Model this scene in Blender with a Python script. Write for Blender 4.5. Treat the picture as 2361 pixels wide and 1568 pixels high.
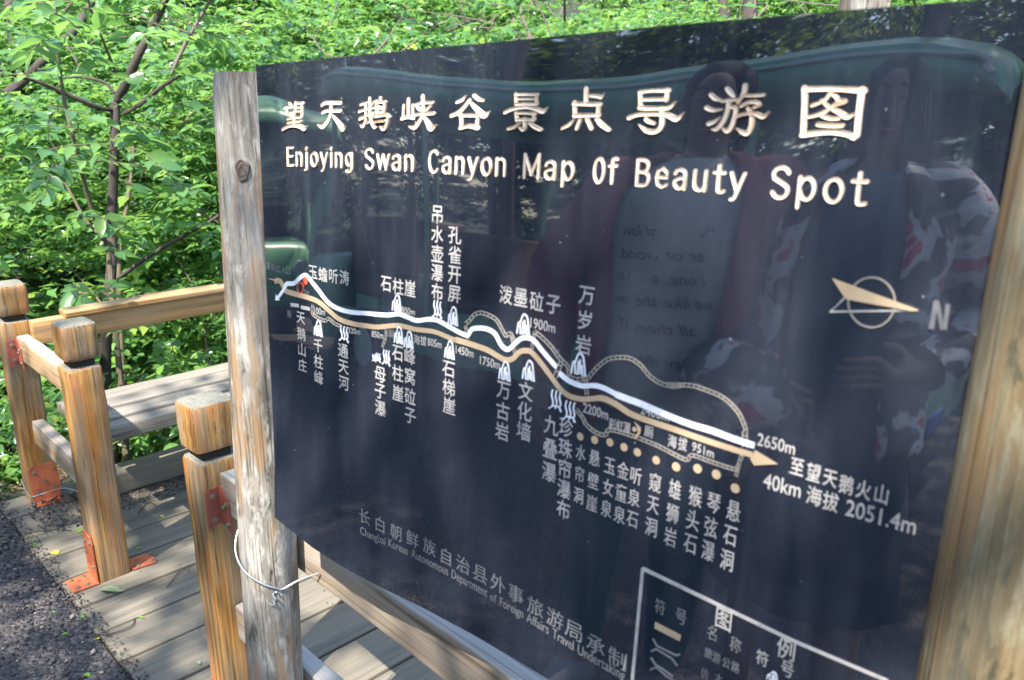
import bpy, bmesh, math, random
import numpy as np
from mathutils import Vector, Matrix
random.seed(7); rng = np.random.default_rng(7)
for o in list(bpy.data.objects): bpy.data.objects.remove(o)
S = bpy.context.scene; COL = S.collection
V3 = Vector

# ------------------------------------------------------------------ camera
# world: X along the sign and the boardwalk edge, Y away from the road, Z up, metres
EYE = np.array([0.0, 0.0, 1.6]); PITCH, ROLL, YAW = math.radians(16.65), math.radians(.2), math.radians(45.7)
fw = np.array([-math.sin(YAW)*math.cos(PITCH), math.cos(YAW)*math.cos(PITCH), -math.sin(PITCH)])
rt = np.array([math.cos(YAW), math.sin(YAW), 0.0]); upv = np.cross(rt, fw)
rt, upv = math.cos(ROLL)*rt+math.sin(ROLL)*upv, math.cos(ROLL)*upv-math.sin(ROLL)*rt
cam = bpy.data.cameras.new('camera'); camo = bpy.data.objects.new('camera', cam); COL.objects.link(camo)
camo.matrix_world = Matrix(((rt[0], upv[0], -fw[0], EYE[0]), (rt[1], upv[1], -fw[1], EYE[1]), (rt[2], upv[2], -fw[2], EYE[2]), (0, 0, 0, 1)))
cam.sensor_width = 36; cam.lens = 1887/2361*36; cam.clip_start = .05; cam.clip_end = 400
cam.dof.use_dof = True; cam.dof.focus_distance = 2.05; cam.dof.aperture_fstop = 6.5
S.camera = camo

# ------------------------------------------------------------------ sky, sun, exposure
TO_SUN = V3((.22, -.55, .86)).normalized()
w = bpy.data.worlds.new('World'); S.world = w; w.use_nodes = True
nt = w.node_tree; bg = nt.nodes['Background']; sky = nt.nodes.new('ShaderNodeTexSky')
sky.sky_type = 'NISHITA'; sky.sun_disc = False
sky.sun_elevation = math.asin(TO_SUN.z); sky.sun_rotation = math.atan2(TO_SUN.x, TO_SUN.y)
nt.links.new(sky.outputs[0], bg.inputs[0]); bg.inputs[1].default_value = .15
sun = bpy.data.lights.new('sun', 'SUN'); sun.energy = 3.5; sun.angle = math.radians(.5); sun.color = (1, .95, .86)
suno = bpy.data.objects.new('sun', sun); COL.objects.link(suno); suno.rotation_euler = TO_SUN.to_track_quat('Z', 'Y').to_euler()
S.view_settings.view_transform = 'Standard'; S.view_settings.look = 'None'
S.view_settings.exposure = 2.22; S.view_settings.gamma = 1; S.view_settings.use_curve_mapping = False
S.render.engine = 'CYCLES'; S.cycles.max_bounces = 7; S.cycles.diffuse_bounces = 3; S.cycles.glossy_bounces = 3
S.cycles.transmission_bounces = 4; S.cycles.transparent_max_bounces = 6; S.cycles.use_denoising = True; S.cycles.caustics_reflective = False
S.cycles.sample_clamp_indirect = 6

# ------------------------------------------------------------------ object helpers
def tag(o, label=None, cat=None, group=None, kind=None):
    if label: o['label'] = label
    if cat: o['category'] = cat
    if group: o['group'] = group
    if kind: o['kind'] = kind
    return o
def empty(name, loc=(0, 0, 0)):
    o = bpy.data.objects.new(name, None); COL.objects.link(o); o.location = loc; o.empty_display_size = .1
    return o
def link(name, me, mat=None, parent=None, mw=None):
    o = bpy.data.objects.new(name, me); COL.objects.link(o)
    if mat and not me.materials: me.materials.append(mat)
    if mw is not None: o.matrix_basis = mw
    if parent:
        o.parent = parent
        o.matrix_parent_inverse = parent.matrix_basis.inverted()
    return o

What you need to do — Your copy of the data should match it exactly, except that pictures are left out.

Solution to the problem —
Model this scene in Blender with a Python script. Write for Blender 4.5. Treat the picture as 2361 pixels wide and 1568 pixels high.
import bpy, bmesh, math, random
import numpy as np
from mathutils import Vector, Matrix
random.seed(7); rng = np.random.default_rng(7)
for o in list(bpy.data.objects): bpy.data.objects.remove(o)
S = bpy.context.scene; COL = S.collection
V3 = Vector

# ------------------------------------------------------------------ camera
# world: X along the sign and the boardwalk edge, Y away from the road, Z up, metres
EYE = np.array([0.0, 0.0, 1.6]); PITCH, ROLL, YAW = math.radians(16.65), math.radians(.2), math.radians(45.7)
fw = np.array([-math.sin(YAW)*math.cos(PITCH), math.cos(YAW)*math.cos(PITCH), -math.sin(PITCH)])
rt = np.array([math.cos(YAW), math.sin(YAW), 0.0]); upv = np.cross(rt, fw)
rt, upv = math.cos(ROLL)*rt+math.sin(ROLL)*upv, math.cos(ROLL)*upv-math.sin(ROLL)*rt
cam = bpy.data.cameras.new('camera'); camo = bpy.data.objects.new('camera', cam); COL.objects.link(camo)
camo.matrix_world = Matrix(((rt[0], upv[0], -fw[0], EYE[0]), (rt[1], upv[1], -fw[1], EYE[1]), (rt[2], upv[2], -fw[2], EYE[2]), (0, 0, 0, 1)))
cam.sensor_width = 36; cam.lens = 1887/2361*36; cam.clip_start = .05; cam.clip_end = 400
cam.dof.use_dof = True; cam.dof.focus_distance = 2.05; cam.dof.aperture_fstop = 6.5
S.camera = camo

# ------------------------------------------------------------------ sky, sun, exposure
TO_SUN = V3((.22, -.55, .86)).normalized()
w = bpy.data.worlds.new('World'); S.world = w; w.use_nodes = True
nt = w.node_tree; bg = nt.nodes['Background']; sky = nt.nodes.new('ShaderNodeTexSky')
sky.sky_type = 'NISHITA'; sky.sun_disc = False
sky.sun_elevation = math.asin(TO_SUN.z); sky.sun_rotation = math.atan2(TO_SUN.x, TO_SUN.y)
nt.links.new(sky.outputs[0], bg.inputs[0]); bg.inputs[1].default_value = .15
sun = bpy.data.lights.new('sun', 'SUN'); sun.energy = 3.5; sun.angle = math.radians(.5); sun.color = (1, .95, .86)
suno = bpy.data.objects.new('sun', sun); COL.objects.link(suno); suno.rotation_euler = TO_SUN.to_track_quat('Z', 'Y').to_euler()
S.view_settings.view_transform = 'Standard'; S.view_settings.look = 'None'
S.view_settings.exposure = 2.22; S.view_settings.gamma = 1; S.view_settings.use_curve_mapping = False
S.render.engine = 'CYCLES'; S.cycles.max_bounces = 7; S.cycles.diffuse_bounces = 3; S.cycles.glossy_bounces = 3
S.cycles.transmission_bounces = 4; S.cycles.transparent_max_bounces = 6; S.cycles.use_denoising = True; S.cycles.caustics_reflective = False
S.cycles.sample_clamp_indirect = 6

# ------------------------------------------------------------------ object helpers
def tag(o, label=None, cat=None, group=None, kind=None):
    if label: o['label'] = label
    if cat: o['category'] = cat
    if group: o['group'] = group
    if kind: o['kind'] = kind
    return o
def empty(name, loc=(0, 0, 0)):
    o = bpy.data.objects.new(name, None); COL.objects.link(o); o.location = loc; o.empty_display_size = .1
    return o
def link(name, me, mat=None, parent=None, mw=None):
    o = bpy.data.objects.new(name, me); COL.objects.link(o)
    if mat and not me.materials: me.materials.append(mat)
    if mw is not None: o.matrix_basis = mw
    if parent:
        o.parent = parent
        o.matrix_parent_inverse = parent.matrix_basis.inverted()
    return o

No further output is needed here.